The Christian writer Clement of Alexandria authored a book in the third century A.D. called Exhortation that demanded pagan Greeks recognize the error of their beliefs. “If one goes around examining pictures and statues, he will at once identify your gods from their disgraceful depictions, Dionysos from his dress.”
The persistence of transgender
Although ruling attitudes toward cross-gendered expression were changing and becoming repressive, ancient respect for transgender proved difficult to eradicate and transgendered women and men continued to be present in all classes of society.
“The Roman Caesars were reported to show a fondness for wearing women’s clothes and Caligula, according to Seutonius, often adopted female clothing.” (Dressing Up)

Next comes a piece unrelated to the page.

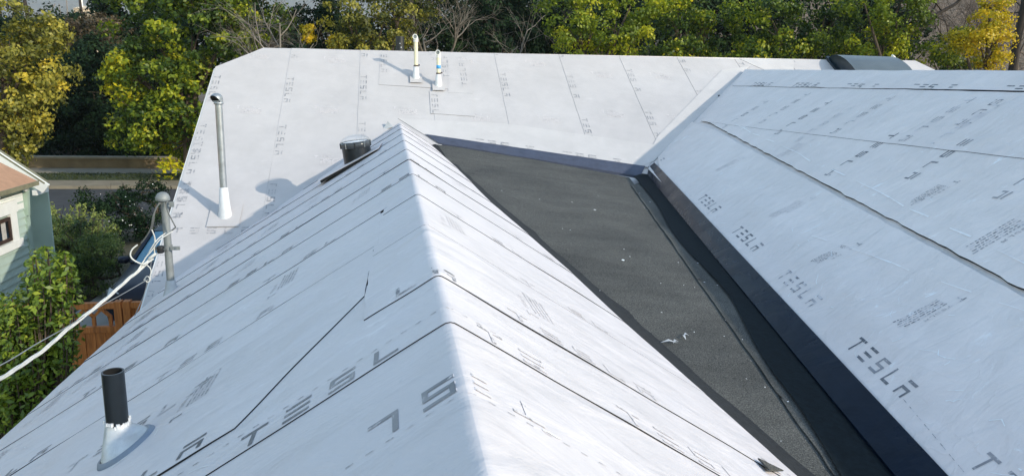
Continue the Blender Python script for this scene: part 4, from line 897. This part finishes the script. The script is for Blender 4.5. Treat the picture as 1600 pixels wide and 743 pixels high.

But the ruling class repression began to demand increasing conformity — even among the elite. “The most famous example is that of Elagabalus…,” wrote Arthur Evans, “who became emperor of Rome in 218 A.D. As Emperor, he often appeared in public in drag, practiced ritual sex with members of both sexes, and publicly declared one of his male lovers to be his husband. The sentiments of the ruling classes were outraged. He was assassinated by an indignant Praetorian Guard in 222 A.D. His body was mutilated, dragged through the streets of Rome, and thrown in the Tiber River.” (Witchcraft and the Gay Counterculture)
In the fourth century A.D., the Bishop of Amasia in Cappadocia denounced the New Year’s Day practice of men cross-dressed “in long robes, girdles, slippers and enormous wigs.” Bishop Isidore of Seville (560—636 AD) railed against New Year’s dancers “womanizing their masculine faces and making female gestures.”